Le long-métrage d’animation repose sur un savant mélange d’époques et de pays : le Brésil de la bossa nova rencontre l’Argentine des années de plomb tandis que New York et Rio s’entremêlent à l’orée des années 2010. Une palette intelligente accompagne chaque période. Si le temps de l’enquête se caractérise par un réalisme allant du gris au jaune pâle, les couleurs pétaradent dans les rues insouciantes des années 60 ; puis, venant trancher le tout, Buenos Aires, au bord du coup d’État, s’étale en gros contrastes noirs. Ces deux dernières identités graphiques éclipsent entièrement les tons plus mollassons de l’enquête. Elles viennent également rompre avec un effet auquel le long-métrage fait constamment recours : des interviews face caméra, style petit écran. Passé l’étonnement de voir ce dispositif en animation, on ne peut que s’interroger sur la volonté de le conserver. Assez figées, ces séquences face-cam ne parviennent pas à se faire une place face aux autres scènes, et rompent l’élan qui parcourt le reste du long-métrage. L’animation semble retenue, empêchée dans son déploiement, forcée de suivre ce qui a été préalablement filmé par une caméra. Le contraste est d’autant plus grand avec les reconstitutions du passé où l’animation, libre, joue avec le découpage de la lumière, des couleurs et des formes, créant un lieu d’expression artistique plus en symbiose avec le thème du long-métrage. 

L’animation semble retenue, empêchée dans son déploiement.

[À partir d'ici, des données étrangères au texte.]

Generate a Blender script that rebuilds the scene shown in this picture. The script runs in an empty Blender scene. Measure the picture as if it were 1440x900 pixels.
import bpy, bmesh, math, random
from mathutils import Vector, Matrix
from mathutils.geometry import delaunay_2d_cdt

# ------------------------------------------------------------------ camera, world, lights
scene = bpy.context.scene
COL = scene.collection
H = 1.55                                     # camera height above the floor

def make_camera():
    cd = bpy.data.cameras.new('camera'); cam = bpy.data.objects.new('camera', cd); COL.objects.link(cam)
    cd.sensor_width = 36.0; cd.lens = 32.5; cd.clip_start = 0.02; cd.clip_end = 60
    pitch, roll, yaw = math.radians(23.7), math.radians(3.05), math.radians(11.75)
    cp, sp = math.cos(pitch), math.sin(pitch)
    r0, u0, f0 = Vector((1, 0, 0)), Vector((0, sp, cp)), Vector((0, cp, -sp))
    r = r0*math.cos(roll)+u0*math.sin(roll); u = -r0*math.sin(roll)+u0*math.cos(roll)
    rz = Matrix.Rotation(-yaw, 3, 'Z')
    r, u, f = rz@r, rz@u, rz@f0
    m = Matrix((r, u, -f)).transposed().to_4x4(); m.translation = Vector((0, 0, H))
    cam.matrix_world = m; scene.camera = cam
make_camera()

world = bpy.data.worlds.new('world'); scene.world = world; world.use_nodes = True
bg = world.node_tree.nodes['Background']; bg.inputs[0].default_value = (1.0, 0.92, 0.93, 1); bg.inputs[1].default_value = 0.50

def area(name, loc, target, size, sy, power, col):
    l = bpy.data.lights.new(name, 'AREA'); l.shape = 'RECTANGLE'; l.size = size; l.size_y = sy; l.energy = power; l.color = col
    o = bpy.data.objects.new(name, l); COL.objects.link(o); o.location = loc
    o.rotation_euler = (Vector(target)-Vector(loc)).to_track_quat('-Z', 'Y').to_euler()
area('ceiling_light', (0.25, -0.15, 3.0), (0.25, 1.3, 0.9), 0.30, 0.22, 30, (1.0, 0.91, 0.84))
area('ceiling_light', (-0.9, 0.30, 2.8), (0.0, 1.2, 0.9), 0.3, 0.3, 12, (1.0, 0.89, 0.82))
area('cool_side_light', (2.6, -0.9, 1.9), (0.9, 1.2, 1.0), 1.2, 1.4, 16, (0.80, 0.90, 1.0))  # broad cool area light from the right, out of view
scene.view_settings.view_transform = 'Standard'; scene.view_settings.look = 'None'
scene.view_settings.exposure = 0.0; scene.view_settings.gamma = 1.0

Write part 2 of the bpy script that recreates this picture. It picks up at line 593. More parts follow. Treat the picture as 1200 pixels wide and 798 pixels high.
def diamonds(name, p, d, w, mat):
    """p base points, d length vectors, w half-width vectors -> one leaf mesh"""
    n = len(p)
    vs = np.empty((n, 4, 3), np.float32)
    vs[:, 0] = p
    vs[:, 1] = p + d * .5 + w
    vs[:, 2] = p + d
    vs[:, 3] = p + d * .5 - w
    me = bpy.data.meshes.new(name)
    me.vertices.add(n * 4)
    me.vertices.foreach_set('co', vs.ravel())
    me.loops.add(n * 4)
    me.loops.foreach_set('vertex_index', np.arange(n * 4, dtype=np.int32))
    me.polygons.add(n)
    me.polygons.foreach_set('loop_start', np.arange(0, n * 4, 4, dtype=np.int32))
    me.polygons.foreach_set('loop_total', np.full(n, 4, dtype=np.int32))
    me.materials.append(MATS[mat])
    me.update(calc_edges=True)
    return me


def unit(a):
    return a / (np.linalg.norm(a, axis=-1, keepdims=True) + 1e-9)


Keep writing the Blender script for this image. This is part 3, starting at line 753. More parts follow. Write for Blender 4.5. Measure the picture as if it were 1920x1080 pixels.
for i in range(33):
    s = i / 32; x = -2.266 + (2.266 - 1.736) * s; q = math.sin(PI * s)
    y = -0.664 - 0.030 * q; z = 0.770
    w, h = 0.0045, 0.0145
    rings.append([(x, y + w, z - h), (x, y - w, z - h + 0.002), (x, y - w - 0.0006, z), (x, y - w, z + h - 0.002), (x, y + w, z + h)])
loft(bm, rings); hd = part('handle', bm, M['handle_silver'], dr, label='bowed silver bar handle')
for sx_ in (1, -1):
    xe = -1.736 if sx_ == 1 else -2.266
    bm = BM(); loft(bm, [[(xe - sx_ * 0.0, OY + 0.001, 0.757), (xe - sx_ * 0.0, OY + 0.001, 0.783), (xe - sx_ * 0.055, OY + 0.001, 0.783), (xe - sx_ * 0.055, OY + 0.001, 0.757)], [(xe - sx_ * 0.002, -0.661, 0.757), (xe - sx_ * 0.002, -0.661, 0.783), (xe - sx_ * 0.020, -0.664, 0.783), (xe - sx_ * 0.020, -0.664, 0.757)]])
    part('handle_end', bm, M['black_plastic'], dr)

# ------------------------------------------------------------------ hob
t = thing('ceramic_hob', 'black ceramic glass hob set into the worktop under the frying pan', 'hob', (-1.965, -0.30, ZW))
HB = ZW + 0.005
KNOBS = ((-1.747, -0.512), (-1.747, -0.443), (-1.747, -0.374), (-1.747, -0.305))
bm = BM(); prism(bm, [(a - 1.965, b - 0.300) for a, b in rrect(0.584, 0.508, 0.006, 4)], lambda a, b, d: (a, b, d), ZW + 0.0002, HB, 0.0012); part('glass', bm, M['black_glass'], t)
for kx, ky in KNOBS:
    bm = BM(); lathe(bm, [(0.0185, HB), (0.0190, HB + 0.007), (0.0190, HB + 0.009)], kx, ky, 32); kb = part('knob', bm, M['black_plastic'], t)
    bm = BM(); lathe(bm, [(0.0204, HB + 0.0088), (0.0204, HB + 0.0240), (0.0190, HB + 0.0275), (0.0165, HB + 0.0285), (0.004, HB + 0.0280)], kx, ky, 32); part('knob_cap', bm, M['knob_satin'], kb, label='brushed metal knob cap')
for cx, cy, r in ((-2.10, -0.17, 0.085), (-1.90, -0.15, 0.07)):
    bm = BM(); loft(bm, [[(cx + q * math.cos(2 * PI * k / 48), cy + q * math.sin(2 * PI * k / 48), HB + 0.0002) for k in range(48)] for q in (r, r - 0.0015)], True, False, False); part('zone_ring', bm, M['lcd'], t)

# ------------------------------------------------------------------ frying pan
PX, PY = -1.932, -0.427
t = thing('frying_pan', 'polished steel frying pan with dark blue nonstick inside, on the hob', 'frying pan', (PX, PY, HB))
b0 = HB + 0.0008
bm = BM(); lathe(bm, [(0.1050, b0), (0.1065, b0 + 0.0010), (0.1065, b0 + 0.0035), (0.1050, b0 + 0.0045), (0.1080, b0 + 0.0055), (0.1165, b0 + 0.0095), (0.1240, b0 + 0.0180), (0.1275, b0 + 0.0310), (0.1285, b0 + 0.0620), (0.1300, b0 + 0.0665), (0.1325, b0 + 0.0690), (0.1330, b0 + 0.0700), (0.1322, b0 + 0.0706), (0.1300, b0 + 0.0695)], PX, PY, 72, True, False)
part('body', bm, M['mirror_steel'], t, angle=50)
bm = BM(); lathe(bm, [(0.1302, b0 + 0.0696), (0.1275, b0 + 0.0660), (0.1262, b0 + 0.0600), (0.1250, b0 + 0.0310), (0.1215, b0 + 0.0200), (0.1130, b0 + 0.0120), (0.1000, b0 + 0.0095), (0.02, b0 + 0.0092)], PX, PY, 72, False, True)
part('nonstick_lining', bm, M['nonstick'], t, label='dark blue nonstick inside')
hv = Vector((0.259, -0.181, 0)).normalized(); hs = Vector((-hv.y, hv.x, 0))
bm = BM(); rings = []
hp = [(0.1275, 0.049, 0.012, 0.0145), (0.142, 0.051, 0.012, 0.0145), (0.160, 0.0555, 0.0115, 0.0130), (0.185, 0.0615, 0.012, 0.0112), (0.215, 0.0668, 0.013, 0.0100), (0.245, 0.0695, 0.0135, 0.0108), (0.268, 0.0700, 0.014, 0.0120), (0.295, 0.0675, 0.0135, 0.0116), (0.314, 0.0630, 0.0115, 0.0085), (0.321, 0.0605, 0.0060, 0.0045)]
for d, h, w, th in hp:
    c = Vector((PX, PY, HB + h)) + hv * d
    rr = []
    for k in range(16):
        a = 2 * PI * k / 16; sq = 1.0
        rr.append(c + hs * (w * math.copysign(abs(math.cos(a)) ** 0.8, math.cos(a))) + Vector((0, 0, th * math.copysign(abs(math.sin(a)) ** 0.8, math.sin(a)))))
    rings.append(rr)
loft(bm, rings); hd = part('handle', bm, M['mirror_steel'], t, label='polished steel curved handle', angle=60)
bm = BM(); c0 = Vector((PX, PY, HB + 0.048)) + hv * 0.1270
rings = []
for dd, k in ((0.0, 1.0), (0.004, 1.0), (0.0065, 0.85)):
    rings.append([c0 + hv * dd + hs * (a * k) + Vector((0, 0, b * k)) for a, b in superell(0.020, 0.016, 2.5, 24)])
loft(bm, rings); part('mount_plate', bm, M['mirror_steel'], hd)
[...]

C’est en effet ce qu’on pourrait le plus reprocher à They shot the piano player. Le récit est bien amené ; on ne se perd pas dans les allers-retours géographiques et temporels ; les recherches entreprises pour raconter cette histoire sont impressionnantes ; le long-métrage réussit à s’adresser autant aux novices qu’aux férus de bossa nova. Mais les moments de liberté créatrice sont trop fugaces et le rythme boîte parfois. Le long-métrage commet, dans sa construction, quelques maladresses. Ainsi, si l’on nous explique que la musique de Tenório peut suspendre le temps, cela semble exclure la voix-off, qui recouvre malgré tout une partie de ses morceaux. Voyage agréable aux teintes amères, hommage parfois touchant, They shot the piano player n’a cependant pas la virtuosité des musiques qu’il embrasse. 

  • They shot the piano player, un film de Fernando Trueba et Javier Mariscal, avec les voix de Jeff Goldblum et Tony Ramos, en salles le 31 janvier 2024.